Thursday, 26 July 2012

Margate: 2008 to 2012


After my first visit to Margate, a little over five years ago, I developed something of a low-level obsession with the place and, in 2008, often found myself on the train from Victoria to the seaside. I'm not entirely sure what it was about the place that captivated me so, but I loved the big-time, small-town contemporary art gallery in a huge, ex-Marks and Spencer shop on the High Street; the burgeoning network of perky artists trying to make something of the vast swathes of empty shops and spaces in the Old Town and on the High Street; and the glorious, mostly empty expanse of beautifully sandy beach only two hours from London.

At least they were mostly empty beaches back in 2008, but my, how things have changed! I went on a day trip yesterday for the first time in just over four years and the beach was absolutely heaving with people. The Old Town is virtually unrecognisable, filled up as it is with ludicrously overpriced Brighton-esque vintage tat and retro clothing shops. And of course, the addition of David Chipperfield's new building for Turner Contemporary (the very same gallery that used to operate out of the high street M&S) has given Margate's Harbour Arm an "iconic" landmark where previously there was only a glorious view of the sea.

What with so many eyes turned towards Margate, undoubtedly due to the arrival of this new Turner Gallery, it's hardly surprising that the gentrification has begun in spluttering stages, but I must admit that I was surprised by how quickly things had changed. Margate used to feel like an undiscovered secret, like a weird and wonderful little world that those who knew about were able to have all to themselves (selfish, I know). Given the amount of media attention the place has received over the past year, it was only a matter of time before people began paying attention to Margate's peculiar charms.

Despite the cutesy shops and cupcake cafes of the Old Town, Margate's High Street - just a few feet away - is still blighted by swathes of empty shops. Stragely, the Turner's crumbs of gentrification have failed to reach quite that far. Which, of course, is where Mary Portas enters the equation.

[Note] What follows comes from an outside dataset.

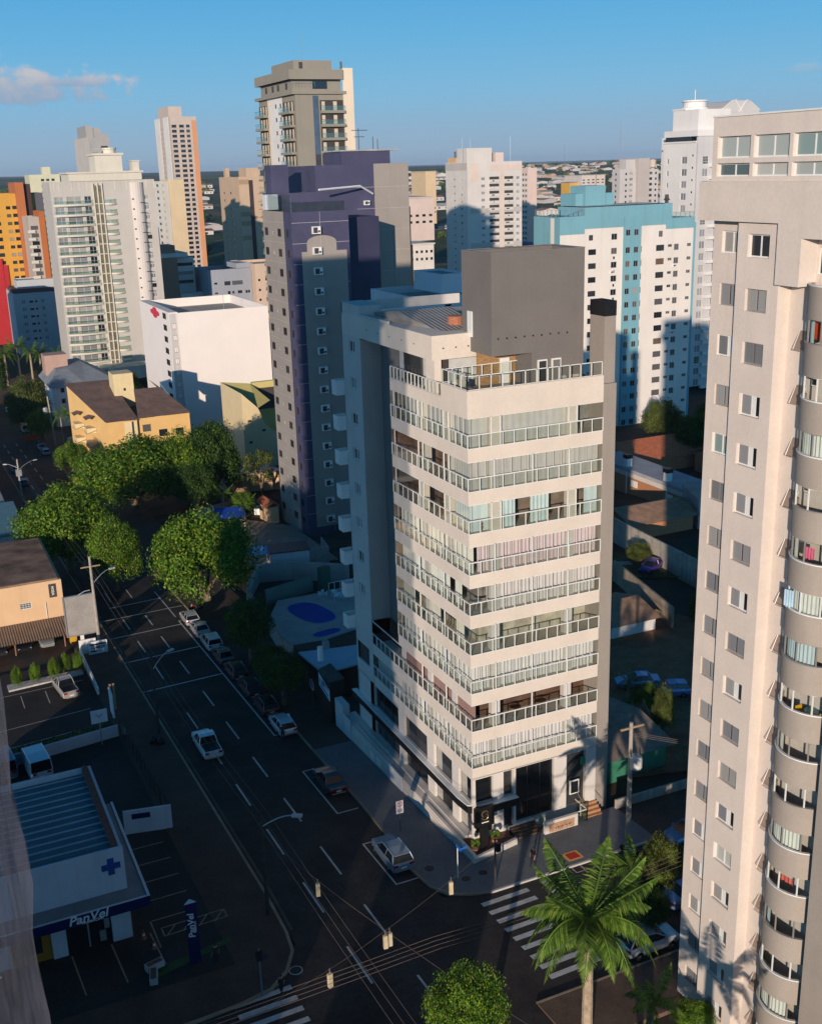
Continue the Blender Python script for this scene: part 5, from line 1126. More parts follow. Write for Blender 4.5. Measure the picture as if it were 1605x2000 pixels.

I didn't realise, though I probably should have, that Margate was to be *sarcasm alert* one of the lucky recipients of Mary "Queen of Shops" Portas' benevolence with a Grant-Schapps approved government regen/kickstarter grant of £100,000. Unsurprisingly, Portas has been pissing a lot of people off in Margate as of late, swanning around town filming footage for her reality TV show documenting the "rehabilitation" of grant-recipient towns. During a town meeting last month, when objections were raised to TV cameras being in the room, Portas apparently suggested that if the cameras weren't allowed in, then she wouldn't be staying; and if she wouldn't be staying in Margate, neither would the government's money. Regardless of such behaviour, there is something rather revolting about Portas essentially using government money to bankroll a television programme about a tokenistic regeneration programme (£100k is chump change in this context) for personal and professional gain.

Elsewhere in Margate, speculators are beginning to move in given that property is incredibly cheap and relatively plentiful. You can buy a five-bed house in Cliftonville for less than the cost of a studio flat in Bethnal Green. Redevelopment is on the cards for the amazing, though utterly derelict, Cliftonville Lido which was ruined in the 1978 storm which also destroyed Margate Pier. The Lido was never rebuilt, though has been subject to numerous redevelopment plans in the past few years, the latest of which fell by the wayside after its developers went bust thanks to the Icelandic banking crisis. The latest proposals to incorporate the Lido, by Margate-based Lido Views and Kent and Sussex Property Development, look set to turn a beautiful stretch of Margate's beach into - what a surprise! - blocks of high-rise flats and a luxury hotel, something totally out of keeping with the area.

One rather splendid Margate institution which is all-but unknown to most tourists is the Walpole Bay tidal swimming pool, dating to around 1900. It's not pretty, and the lovely art-deco funicular that used to transport swimmers from the town above has been closed down, but it is enormous and brilliant fun. 


For all its problems, Margate is still an extremely charming place. Now that outsiders are paying attention again, here's hoping the town can maintain its identity in the face of those who would transform utterly it for financial gain.

(I didn't have my camera with me yesterday, so these are old photos from previous visits - the harbour beach is rarely so empty now!)